Service of Remembrance at Western Dover Docks Railway
There have been times in my youth when events related to Remembrance have felt distant and impersonal, but this year the culmination of the 70th Battle of Britain year and the meeting of individuals, whose lives have been touched by tragedy, has made services such as this personal and emotional.
In Etaples in June the WW1 Memorial reminded me of my father's experiences, and then meeting Muhinda Singh in August at the 70th Anniversary celebrations of the Battle of Britain, combined to stir up deep thoughts.
As we gathered today to weep and to mourn and to remember, we represent those who can no longer attend.
We don't know the people on the lists on the walls of memorials, but what we do today is remember that they were all mothers, brothers, sisters and family.
For years now the numbers of people who can actually remember has dwindled and remembrance has begun to be less raw and less like an open wound. In these first 10 years of the 21st Century, things have changed. As new wars have been fought, we have become involved and it has been made personal again.
The stunning memorial is rarely seen by anyone other than those attending this service, which is such a shame considering it has an emotional message to share.

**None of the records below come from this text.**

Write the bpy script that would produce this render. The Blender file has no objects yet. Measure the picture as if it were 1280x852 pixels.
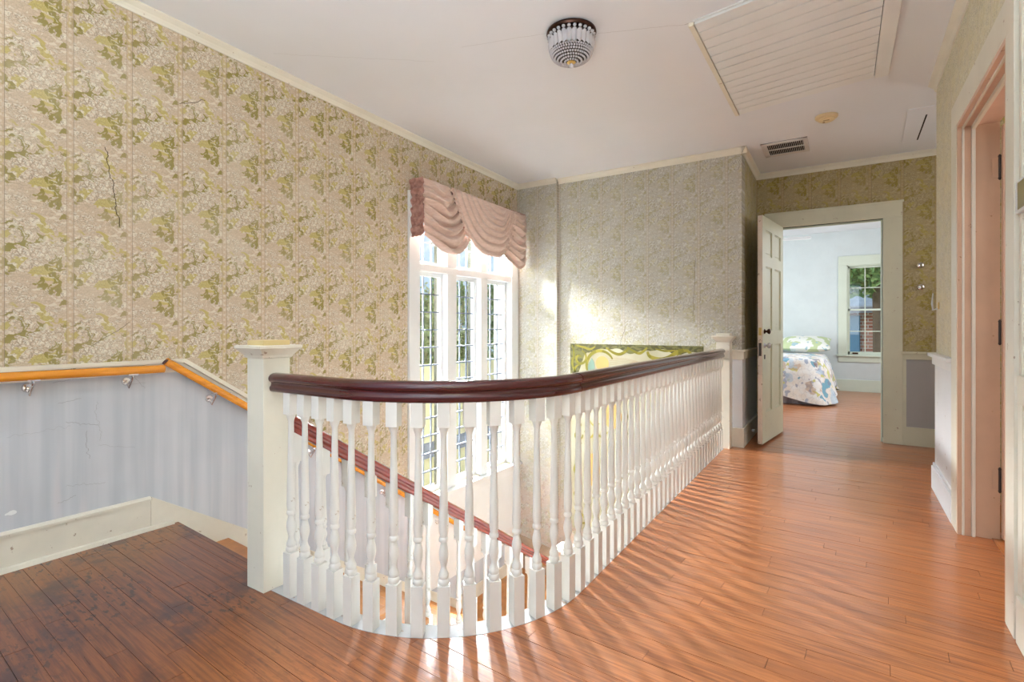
import bpy, math, random
from mathutils import Vector, Matrix, noise
random.seed(7)
PI = math.pi
C = bpy.context.scene.collection

# ------------------------------------------------------------------ camera
cam_d = bpy.data.cameras.new('camera'); cam = bpy.data.objects.new('camera', cam_d); C.objects.link(cam)
cam.location = (0, 0, 1.1)
cam.rotation_euler = (PI/2, 0, math.radians(32.82))
cam_d.sensor_width = 36; cam_d.lens = 36*645/1280; cam_d.shift_y = -18/1280
cam_d.clip_start = 0.02; cam_d.clip_end = 200
bpy.context.scene.camera = cam
# ------------------------------------------------------------------ view and world
vs = bpy.context.scene.view_settings
vs.view_transform = 'Standard'; vs.look = 'None'; vs.gamma = 1; vs.exposure = 0.52
wd = bpy.data.worlds.new('world'); bpy.context.scene.world = wd; wd.use_nodes = True
nt = wd.node_tree; nt.nodes.clear()
tc = nt.nodes.new('ShaderNodeTexCoord'); sx = nt.nodes.new('ShaderNodeSeparateXYZ'); rp = nt.nodes.new('ShaderNodeValToRGB')
bg = nt.nodes.new('ShaderNodeBackground'); ow = nt.nodes.new('ShaderNodeOutputWorld')
nt.links.new(tc.outputs['Generated'], sx.inputs[0]); nt.links.new(sx.outputs[2], rp.inputs[0]); nt.links.new(rp.outputs[0], bg.inputs[0]); nt.links.new(bg.outputs[0], ow.inputs[0])
rp.color_ramp.elements[0].position = 0.0; rp.color_ramp.elements[0].color = (0.66, 0.82, 0.97, 1)
rp.color_ramp.elements[1].position = 0.9; rp.color_ramp.elements[1].color = (0.35, 0.60, 0.95, 1)
bg.inputs[1].default_value = 0.82

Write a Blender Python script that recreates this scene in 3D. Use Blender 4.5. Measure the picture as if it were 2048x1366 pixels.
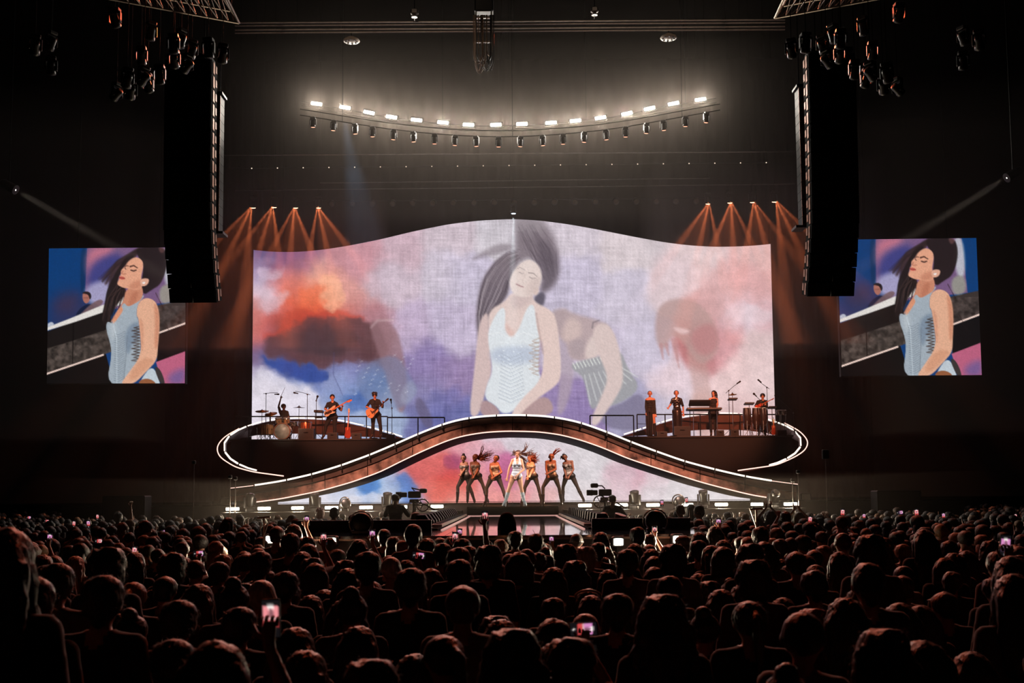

Throughout the service I was reminded of the thousands of people passing through the Western Docks onto the continent in WW1. I also recalled the debt we owe to the millions of men who marched down Slope Road (now called Road of Remembrance) to the harbour in Folkestone. I pondered on the sacrifices made by the workers on trains and in dockyards.
Seeing our young people today with medals on, can only mean that they too have made sacrifices, seen the death of their friends and experienced the horrors of war. As a post war baby I grew up in a peaceful world and the mental pictures of stories told to me in my youth, grew dim.
Yesterday a Company of Gurkha Rifles returned to Shorncliffe Camp, but there were four soldiers missing, killed in action. This is no longer impersonal, and Remembrance Services will never be the same.